The Install Drive

  
This is a handy concept, but not a lot of people do it.  Simply put, all of the programs that you normally install on your system are on one big hard drive.  And I mean everything except the Windows install disc, itself.  Assuming you’ve got hard drive space to burn and you’ve got a printer CD with fifteen trillion drivers on it and you only need one of them, who cares if it’s a gigantic waste of drive space?  The driver will install much quicker in the future coming off the hard drive, and that’s all that counts.

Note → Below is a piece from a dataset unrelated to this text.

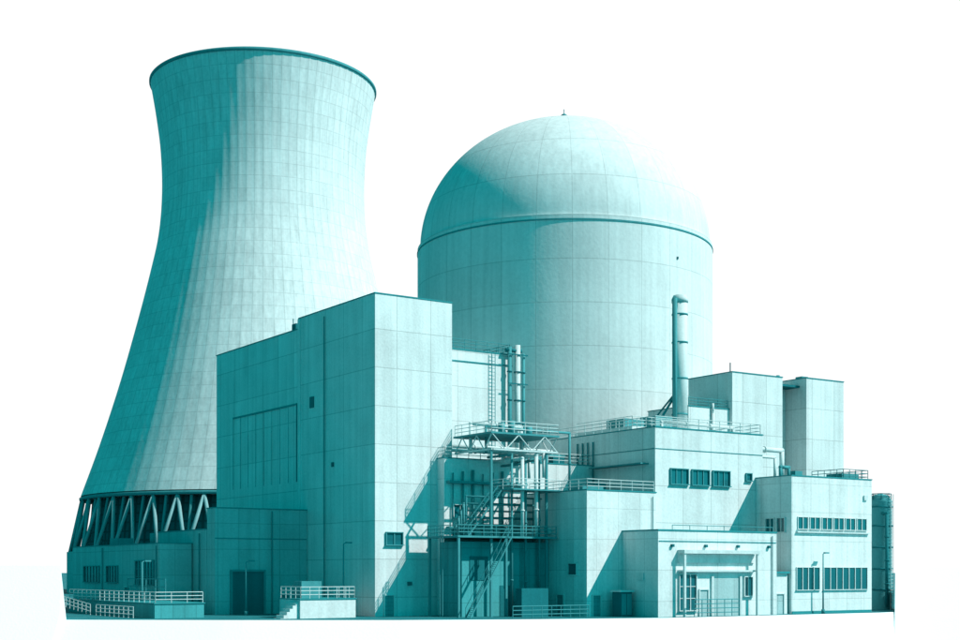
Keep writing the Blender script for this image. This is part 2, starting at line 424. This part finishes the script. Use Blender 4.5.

No files are in Zip format, everything is in their own folder, Setup icon at the ready.  Any registration numbers are in a ‘readme.txt’ file in the program folder.  The main folders are organized to mimic the hard drive folders, such as Audio, Games, Graphics, Tools, etc, then the individual program folders are inside of those.

I also have a "Windows" folder which has a few sub-directories in it, such as "Media", "Cursors" and "Command", where I have my own custom sound files, pointers and DOS commands.  Come installation time, I simply drag the Windows folder from the Install drive over to the C Drive, get the "File already exists" message, click "Yes to all", and it dumps the extra goodies where they belong.

If and when you’ve reinstalled Windows and it’s time to install your programs, they’re just a click away.  No fussing with CDs, no un-zipping, no time wasted.  And seriously large programs, like MS Office Suite, will install twice as quick from the hard drive as from a CD.